Column: Ed Hochuli doesn't believe in titles

I watched week one of the National Football League season and the only thing I realized is that human cloning needs to happen now. It's the only way to save the league from bad judgments and insolent players. The answer to the problem is the most definitive and ultimate response in the history of modern argument: NFL referee Ed Hochuli.

Hochuli, a 55-year-old former University of Texas-El Paso linebacker and currently successful Phoenix lawyer and father of six, is all that is man. And he is, without a doubt, the most dangerous man alive.

And as long as Hochuli lives, I fear nothing. Nothing, that is, but Hochuli.

He can kill with a glance, break bones with a punch and he is not afraid to dish out 15-yard unsportsmanlike conduct penalties so harsh they ultimately scare players straight.

Indeed, if Hochuli were the ref of every NFL game, world hunger would be eliminated in a matter of hours. You may ask, "Why is this?"

And while Hochuli is not one for questions, he is one for definitive answers, so here's one: Ed Hochuli said so, and therefore it is.

Ed Hochuli, NFL referee, is not an ordinary mortal. He lifts weights in his sleep and has never been sexually satisfied. He has never met a challenge he couldn't beat and for dinner he only eats the world's finest foods.

His cuisine choices include an entire bull stuffed with corn dogs, carefully placed inside it earlier in the week by punching the breaded frankfurter through the skin and into the body. This process is so revolutionary it is called "Hochulizing," and it happens so fast that the impact of the punch will not be felt by the cows until they drop dead later in the week.

You may be surprised that he can do this, but it is not uncommon for Hochuli to defy the laws of modern science. This is what is known as the Hochuli Effect, and it is how numerous NFL players have died, only to be covered up by the police as pedestrian and tragic.

They are indeed tragic, but not pedestrian by any means. They are Hochulian.

Ed also can take sorrow out of the widows and mourning girlfriends of these players by placing his hands over their bellybutton. There he sucks out the sorrow by a method he developed hanging out in an Albuquerque YMCA.
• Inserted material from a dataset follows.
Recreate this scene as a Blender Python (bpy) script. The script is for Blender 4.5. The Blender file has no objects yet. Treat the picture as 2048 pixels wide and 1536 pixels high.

Beating Ed Hochuli in a game of "Mortal Combat 3" is the only 100 percent effective and Food and Drug Administration approved cure for herpes.

Sometimes when Hochuli gets angry, he hands out holding penalties to the entire world. This is what is known as having a bad day. They happen to all of us, and the only way to avoid them is to be Ed Hochuli.

Ed Hochuli defines masculinity. He was a man before he was born, and was already building his legacy by the time that chump Chuck Norris got a bunch of Ivy Leaguers to kiss his ass.

Ed Hochuli makes the guy from the Dos Equis commercials look like a punk-ass.

Hochuli wears the number 85 on his referee jersey because that is the approximate circumference, in inches, of each of his biceps. No one knows what the circumference is for sure because every tape measurer that has been wrapped around his arms has exploded due to tension. Manly tension.

It is also coincidental that Ed Hochuli wears 85 on the back of his uniform, because that is the exact number of people he has killed by accidentally touching them.

Sometimes, for no apparent reason, Hochuli emits lasers from the palms of his hands.

Then again, with Ed Hochuli, everything happens for a reason. So we should all fear the lasers. And henceforth Ed Hochuli.

He is fear itself, and that is an automatic first down.